Southern Baptists must be known “for our love, not anger; trust, not distrust; unity, not division,” Floyd said. “We need a culture that is humble and honest and forgiving and servant-oriented in our leadership.”

Floyd said love is at the core of the initiative to amend the SBC constitution to specify the sins of sexual abuse and racism as cause for disfellowshipping a church and to repurpose the convention’s Credentials Committee to address instances brought to its attention.

These actions, he said, are “declarative statements and pronouncements that will be etched clearly and definitively into our historic governing documents.”

“The same heavenly Father who made you and me,” Floyd said, “has created every other person in the world — every family, every language, every ethnicity, every child, every teenager, every person at every age and stage in life — in His own image, for His purposes and glory. And He calls us — indeed He compels us — to treat them with the same glory, honor, dignity and respect with which He Himself has crowned them.”

Regarding the sin of sexual abuse, Floyd continued, “As a convention and in this very moment, we do lament any abuse that has ever existed in our churches or ministries, and we pledge to devote ourselves to aggressively promote, encourage and provide the safest of environments for all children and the vulnerable who attend our churches and are part of our ministries.”

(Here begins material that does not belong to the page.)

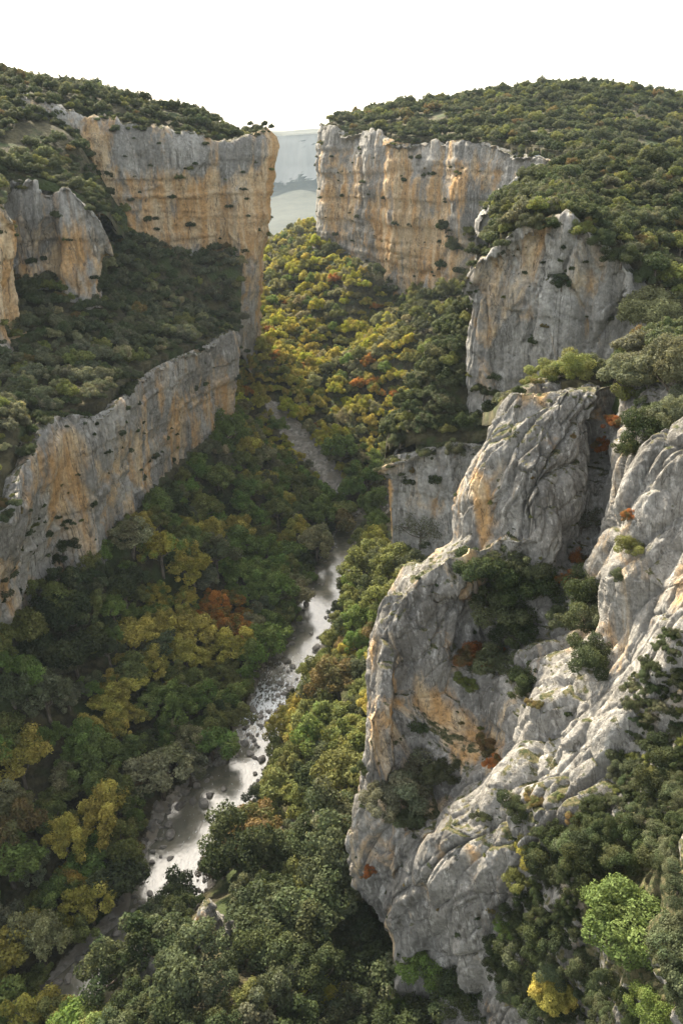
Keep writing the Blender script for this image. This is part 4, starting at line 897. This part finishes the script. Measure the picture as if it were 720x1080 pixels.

Floyd then voiced a prayer for sexual abuse victims: “Our Father, our hearts are broken over any report of sexual abuse in our churches or ministries as Southern Baptists and followers of Jesus Christ. In humility and reverence of You, we come to You, God, seeking Your wisdom. Oh God, we pray for persons who have been abused. May You, God, heal each of them in every way. Lord Jesus, give all of us today the leadership of the Holy Spirit in these days, empowering us to come together as one, determining to leave here to protect children and resource our churches in every way possible so that every life, every church, every classroom and every ministry will be safe in every way not only for children but also for the vulnerable. And we pray this in Jesus’ name. Amen.”

Prioritizing, elevating and accelerating generosity

“Money and generosity will always follow a clear and compelling vision, especially the vision of reaching the world for Christ,” Floyd said, underscoring the need to “communicate to our churches the importance of reaching their state, reaching our nation and reaching our world with the Gospel.”

“It is your churc’s generosity through the Cooperative Program that fuels what we do as Southern Baptists…. To the level of our generosity, our vision to reach the world for Christ will flourish.”

Through the Cooperative Program, Floyd said, “Mission is our vision, not money. Taking the Gospel to each state, across our nation and reaching the ethnicities of the world — this is what we do as Southern Baptists.

“Each church has been appointed and anointed to take the Gospel to the entire world, but together we can cooperate as a network of Southern Baptist churches and truly do even more for Jesus Christ,” Floyd said.

Southern Baptists must band together, he said, because: “We need more full-time missionaries all across the United States and into the entire world. We need to see greater church planting in our nation and across the entire world to where it’s a phenomenon that occurs to the glory of God. We need to advance the Gospel across the university campuses and college campuses of our nation. We need to do all we can to prepare and equip more God-called Christian men and women into the ministry of the gospel of Jesus Christ.

“We need to understand that the partnerships with our churches, our state conventions and national entities to take the Gospel across every state and the nation and world is what the Cooperative Program is all about.”